• MATERIAL:
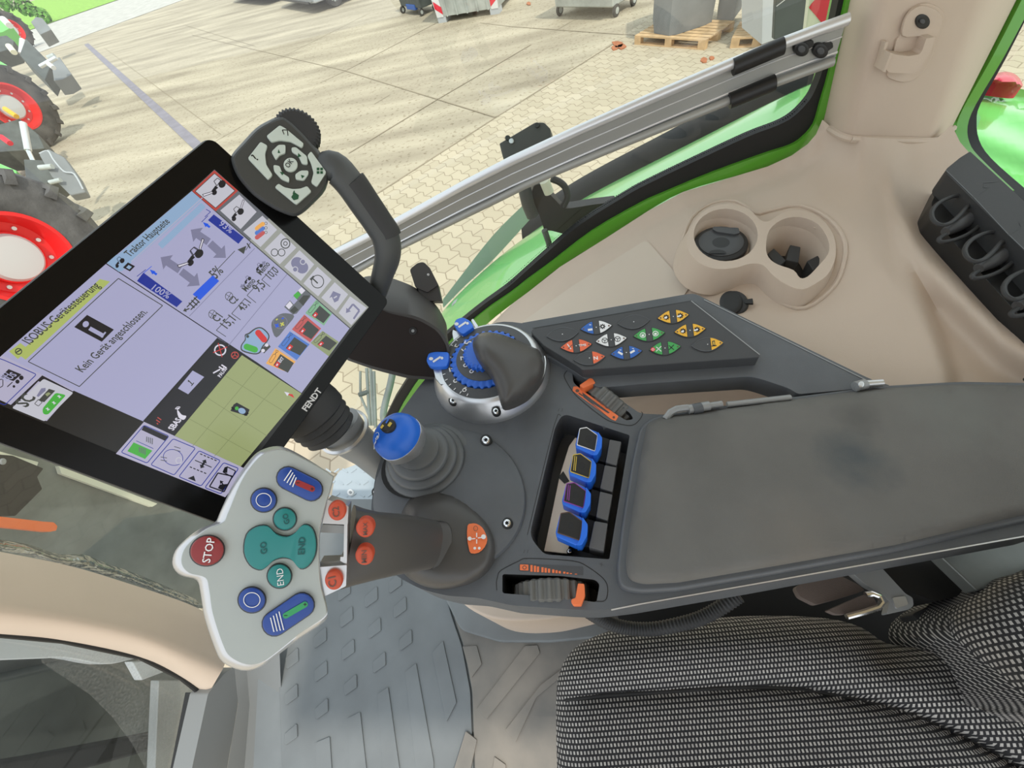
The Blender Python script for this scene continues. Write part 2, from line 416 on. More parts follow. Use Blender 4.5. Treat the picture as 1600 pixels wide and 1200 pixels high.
# round joystick cover
cov = ell(703, 783, 119, 113, 64)
b = B(); c0 = Z0.q(703, 783)
rings = []
for k, z in ((1, -.004), (1, .002), (.985, .005), (.9, .009), (.7, .013), (.4, .016), (.05, .017)):
    rings.append([np.array([c0[0]+(v[0]-c0[0])*k, c0[1]+(v[1]-c0[1])*k, z]) for v in [Z0.q(*p) for p in cov]])
b.loft(rings, 'shell'); b.build('joystick_cover', con)
def screw(P, x, y, r, parent):
    s = B(); s.disc(P, x, y, r*1.45, -.004, .0006, 'black', n=20); s.disc(P, x, y, r, -.003, .002, 'chrome', n=20)
    for a in range(3):
        t = math.radians(a*60+10); s.poly(P, line(x-r*.5*math.cos(t), y-r*.5*math.sin(t), x+r*.5*math.cos(t), y+r*.5*math.sin(t), r*.28), .0024, 'black')
    s.build('screw', parent)
for x, y, z in ((759, 687, .0105), (792, 817, .0105), (589, 769, .003)): screw(hz(z), x, y, 6.3, con)
# armrest pad, tray, hinges
pad_o = rd([(1011, 662), (1030, 653), (1200, 629), (1375, 607), (1500, 600), (1780, 606), (1770, 770), (1600, 804), (1400, 851), (1200, 886), (1060, 910), (1005, 913), (982, 906), (977, 880), (985, 820), (1000, 720)], [8, 10, 3, 3, 20, 40, 40, 3, 3, 3, 8, 12, 14, 12, 3, 3])
tray = rd([(1000, 668), (1020, 650), (1200, 624), (1375, 602), (1500, 595), (1790, 600), (1780, 785), (1600, 815), (1400, 860), (1200, 897), (1060, 921), (1000, 925), (968, 918), (964, 890), (972, 820), (988, 720)], [8, 12, 3, 3, 20, 40, 40, 3, 3, 3, 8, 14, 16, 12, 3, 3])
B().prism(hz(.010), tray, -.02, 0, 'shell', grow=.01).build('lid_tray', con, bevel=.003, seg=3)
def padz(x, y):
    A = np.array(pad_o); i = np.argmin((A[:, 0]-x)**2+(A[:, 1]-y)**2)
    dmin = 1e9
    for k in range(len(A)):
        a, c = A[k-1], A[k]; e = c-a; t = max(0, min(1, ((np.array([x, y])-a)@e)/max(e@e, 1e-9))); dmin = min(dmin, np.linalg.norm(a+e*t-np.array([x, y])))
    r = 16; d = min(dmin, r)/r
    z = .012+.014*math.sqrt(max(0, 1-(1-d)**2))+.004*min(dmin/120, 1)
    return Zp(x, y, z)
b = relief(pad_o, padz, 11, 'pad', skirt=.012); b.build('arm_pad', con, ang=80)
b = B()
pathline(hz(.0), b, [(955, 953), (1000, 944), (1200, 909), (1600, 838), (1700, 820)], 2.2, .0006, 'alu_light')
b.build('edge_trim', con, smooth=False)
h = B()
h.tube([Zp(1040, 655, .012), Zp(1048, 644, .016), Zp(1058, 639, .018), Zp(1075, 637, .018)], .0045, 'arm_grey', 10)
h.tube([Zp(1075, 640, .016), Zp(1108, 634, .016)], .006, 'arm_grey', 14); h.tube([Zp(1082, 640, .016), Zp(1096, 637, .016)], .0068, 'shell', 14)
h.tube([Zp(1108, 634, .016), Zp(1128, 631, .016)], .004, 'arm_grey', 12); h.tube([Zp(1136, 632, .014), Zp(1235, 621, .014)], .0035, 'arm_grey', 10)
h.build('lid_hinge', con)
h = B().tube([Zp(1336, 604, .016), Zp(1352, 600, .016)], .006, 'arm_grey', 14).tube([Zp(1352, 600, .016), Zp(1378, 598, .016)], .0045, 'silver', 14).disc(hz(.02), 1346, 600, 5, -.004, .004, 'silver'); h.build('lid_hinge', con)
# worn, bluish patch rubbed into the pad cover
def stain(m, pts):
    nt = m.node_tree; bs = nt.nodes['Principled BSDF']; src = bs.inputs['Base Color'].links[0].from_socket; N = nt.nodes.new; L = nt.links.new; tc = N('ShaderNodeTexCoord')
    for p, r, col, k in pts:
        nz_ = N('ShaderNodeTexNoise'); nz_.inputs['Scale'].default_value = 45; nz_.inputs['Detail'].default_value = 6; L(tc.outputs['Object'], nz_.inputs['Vector'])
        d = N('ShaderNodeVectorMath'); d.operation = 'DISTANCE'; L(tc.outputs['Object'], d.inputs[0]); d.inputs[1].default_value = tuple(p)
        a = N('ShaderNodeMath'); a.operation = 'MULTIPLY_ADD'; L(nz_.outputs['Fac'], a.inputs[0]); a.inputs[1].default_value = r*1.2; L(d.outputs['Value'], a.inputs[2])
        mr = N('ShaderNodeMapRange'); mr.inputs['From Min'].default_value = r*.6; mr.inputs['From Max'].default_value = r*1.8; mr.inputs['To Min'].default_value = k; mr.inputs['To Max'].default_value = 0; L(a.outputs[0], mr.inputs['Value'])
        mx = N('ShaderNodeMixRGB'); L(mr.outputs[0], mx.inputs[0]); L(src, mx.inputs[1]); mx.inputs[2].default_value = (*col, 1); src = mx.outputs[0]
    L(src, bs.inputs['Base Color'])
stain(MT['pad'], [(Zp(1325, 722, .02)-ORG[con.name], .036, (.055, .07, .08), .8), (Zp(1338, 660, .02)-ORG[con.name], .022, (.07, .07, .066), .6), (Zp(1480, 650, .02)-ORG[con.name], .05, (.16, .17, .155), .5), (Zp(1250, 850, .02)-ORG[con.name], .05, (.17, .15, .125), .5)])
# ---------------------------------------------------------------- keypad arm
arm_o = rd([(800, 507), (1072, 459.5), (1086, 458.5), (1362, 593), (1395, 603), (1247, 616), (1233, 607), (1195, 594), (1172, 588), (1000, 600), (935, 606), (896, 580), (860, 560), (815, 540)], [20, 8, 8, 20, 10, 6, 6, 10, 12, 3, 8, 5, 10, 20])
P1 = hz(.008)
B().prism(P1, arm_o, -.03, 0, 'shell').build('keypad_arm', con, bevel=.003, seg=3)
kp_o = rd([(829, 518), (834, 512), (1078, 470.5), (1085, 470.5), (1188, 554), (1186, 558), (910, 578), (902, 572), (850, 540)], [3, 4, 3, 3, 2, 2, 3, 4, 4])
P2 = hz(.025)
B().prism(P2, kp_o, -.018, 0, 'keypad').build('keypad_panel', con, bevel=.0012)
b = B(); pathline(P2, b, [(1080, 470), (1187, 554)], 1.4, .0003, 'arm_grey'); pathline(P2, b, [(832, 513), (1080, 470)], 1, .0003, 'black'); pathline(P1, b, [(1100, 468), (1360, 597)], 1.3, .0006, 'arm_grey')
b.build('panel_edge_line', con, smooth=False)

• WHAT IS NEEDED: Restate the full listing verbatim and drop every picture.

• ANSWER TO THE TASK:
The Blender Python script for this scene continues. Write part 2, from line 416 on. More parts follow. Use Blender 4.5. Treat the picture as 1600 pixels wide and 1200 pixels high.
# round joystick cover
cov = ell(703, 783, 119, 113, 64)
b = B(); c0 = Z0.q(703, 783)
rings = []
for k, z in ((1, -.004), (1, .002), (.985, .005), (.9, .009), (.7, .013), (.4, .016), (.05, .017)):
    rings.append([np.array([c0[0]+(v[0]-c0[0])*k, c0[1]+(v[1]-c0[1])*k, z]) for v in [Z0.q(*p) for p in cov]])
b.loft(rings, 'shell'); b.build('joystick_cover', con)
def screw(P, x, y, r, parent):
    s = B(); s.disc(P, x, y, r*1.45, -.004, .0006, 'black', n=20); s.disc(P, x, y, r, -.003, .002, 'chrome', n=20)
    for a in range(3):
        t = math.radians(a*60+10); s.poly(P, line(x-r*.5*math.cos(t), y-r*.5*math.sin(t), x+r*.5*math.cos(t), y+r*.5*math.sin(t), r*.28), .0024, 'black')
    s.build('screw', parent)
for x, y, z in ((759, 687, .0105), (792, 817, .0105), (589, 769, .003)): screw(hz(z), x, y, 6.3, con)
# armrest pad, tray, hinges
pad_o = rd([(1011, 662), (1030, 653), (1200, 629), (1375, 607), (1500, 600), (1780, 606), (1770, 770), (1600, 804), (1400, 851), (1200, 886), (1060, 910), (1005, 913), (982, 906), (977, 880), (985, 820), (1000, 720)], [8, 10, 3, 3, 20, 40, 40, 3, 3, 3, 8, 12, 14, 12, 3, 3])
tray = rd([(1000, 668), (1020, 650), (1200, 624), (1375, 602), (1500, 595), (1790, 600), (1780, 785), (1600, 815), (1400, 860), (1200, 897), (1060, 921), (1000, 925), (968, 918), (964, 890), (972, 820), (988, 720)], [8, 12, 3, 3, 20, 40, 40, 3, 3, 3, 8, 14, 16, 12, 3, 3])
B().prism(hz(.010), tray, -.02, 0, 'shell', grow=.01).build('lid_tray', con, bevel=.003, seg=3)
def padz(x, y):
    A = np.array(pad_o); i = np.argmin((A[:, 0]-x)**2+(A[:, 1]-y)**2)
    dmin = 1e9
    for k in range(len(A)):
        a, c = A[k-1], A[k]; e = c-a; t = max(0, min(1, ((np.array([x, y])-a)@e)/max(e@e, 1e-9))); dmin = min(dmin, np.linalg.norm(a+e*t-np.array([x, y])))
    r = 16; d = min(dmin, r)/r
    z = .012+.014*math.sqrt(max(0, 1-(1-d)**2))+.004*min(dmin/120, 1)
    return Zp(x, y, z)
b = relief(pad_o, padz, 11, 'pad', skirt=.012); b.build('arm_pad', con, ang=80)
b = B()
pathline(hz(.0), b, [(955, 953), (1000, 944), (1200, 909), (1600, 838), (1700, 820)], 2.2, .0006, 'alu_light')
b.build('edge_trim', con, smooth=False)
h = B()
h.tube([Zp(1040, 655, .012), Zp(1048, 644, .016), Zp(1058, 639, .018), Zp(1075, 637, .018)], .0045, 'arm_grey', 10)
h.tube([Zp(1075, 640, .016), Zp(1108, 634, .016)], .006, 'arm_grey', 14); h.tube([Zp(1082, 640, .016), Zp(1096, 637, .016)], .0068, 'shell', 14)
h.tube([Zp(1108, 634, .016), Zp(1128, 631, .016)], .004, 'arm_grey', 12); h.tube([Zp(1136, 632, .014), Zp(1235, 621, .014)], .0035, 'arm_grey', 10)
h.build('lid_hinge', con)
h = B().tube([Zp(1336, 604, .016), Zp(1352, 600, .016)], .006, 'arm_grey', 14).tube([Zp(1352, 600, .016), Zp(1378, 598, .016)], .0045, 'silver', 14).disc(hz(.02), 1346, 600, 5, -.004, .004, 'silver'); h.build('lid_hinge', con)
# worn, bluish patch rubbed into the pad cover
def stain(m, pts):
    nt = m.node_tree; bs = nt.nodes['Principled BSDF']; src = bs.inputs['Base Color'].links[0].from_socket; N = nt.nodes.new; L = nt.links.new; tc = N('ShaderNodeTexCoord')
    for p, r, col, k in pts:
        nz_ = N('ShaderNodeTexNoise'); nz_.inputs['Scale'].default_value = 45; nz_.inputs['Detail'].default_value = 6; L(tc.outputs['Object'], nz_.inputs['Vector'])
        d = N('ShaderNodeVectorMath'); d.operation = 'DISTANCE'; L(tc.outputs['Object'], d.inputs[0]); d.inputs[1].default_value = tuple(p)
        a = N('ShaderNodeMath'); a.operation = 'MULTIPLY_ADD'; L(nz_.outputs['Fac'], a.inputs[0]); a.inputs[1].default_value = r*1.2; L(d.outputs['Value'], a.inputs[2])
        mr = N('ShaderNodeMapRange'); mr.inputs['From Min'].default_value = r*.6; mr.inputs['From Max'].default_value = r*1.8; mr.inputs['To Min'].default_value = k; mr.inputs['To Max'].default_value = 0; L(a.outputs[0], mr.inputs['Value'])
        mx = N('ShaderNodeMixRGB'); L(mr.outputs[0], mx.inputs[0]); L(src, mx.inputs[1]); mx.inputs[2].default_value = (*col, 1); src = mx.outputs[0]
    L(src, bs.inputs['Base Color'])
stain(MT['pad'], [(Zp(1325, 722, .02)-ORG[con.name], .036, (.055, .07, .08), .8), (Zp(1338, 660, .02)-ORG[con.name], .022, (.07, .07, .066), .6), (Zp(1480, 650, .02)-ORG[con.name], .05, (.16, .17, .155), .5), (Zp(1250, 850, .02)-ORG[con.name], .05, (.17, .15, .125), .5)])
# ---------------------------------------------------------------- keypad arm
arm_o = rd([(800, 507), (1072, 459.5), (1086, 458.5), (1362, 593), (1395, 603), (1247, 616), (1233, 607), (1195, 594), (1172, 588), (1000, 600), (935, 606), (896, 580), (860, 560), (815, 540)], [20, 8, 8, 20, 10, 6, 6, 10, 12, 3, 8, 5, 10, 20])
P1 = hz(.008)
B().prism(P1, arm_o, -.03, 0, 'shell').build('keypad_arm', con, bevel=.003, seg=3)
kp_o = rd([(829, 518), (834, 512), (1078, 470.5), (1085, 470.5), (1188, 554), (1186, 558), (910, 578), (902, 572), (850, 540)], [3, 4, 3, 3, 2, 2, 3, 4, 4])
P2 = hz(.025)
B().prism(P2, kp_o, -.018, 0, 'keypad').build('keypad_panel', con, bevel=.0012)
b = B(); pathline(P2, b, [(1080, 470), (1187, 554)], 1.4, .0003, 'arm_grey'); pathline(P2, b, [(832, 513), (1080, 470)], 1, .0003, 'black'); pathline(P1, b, [(1100, 468), (1360, 597)], 1.3, .0006, 'arm_grey')
b.build('panel_edge_line', con, smooth=False)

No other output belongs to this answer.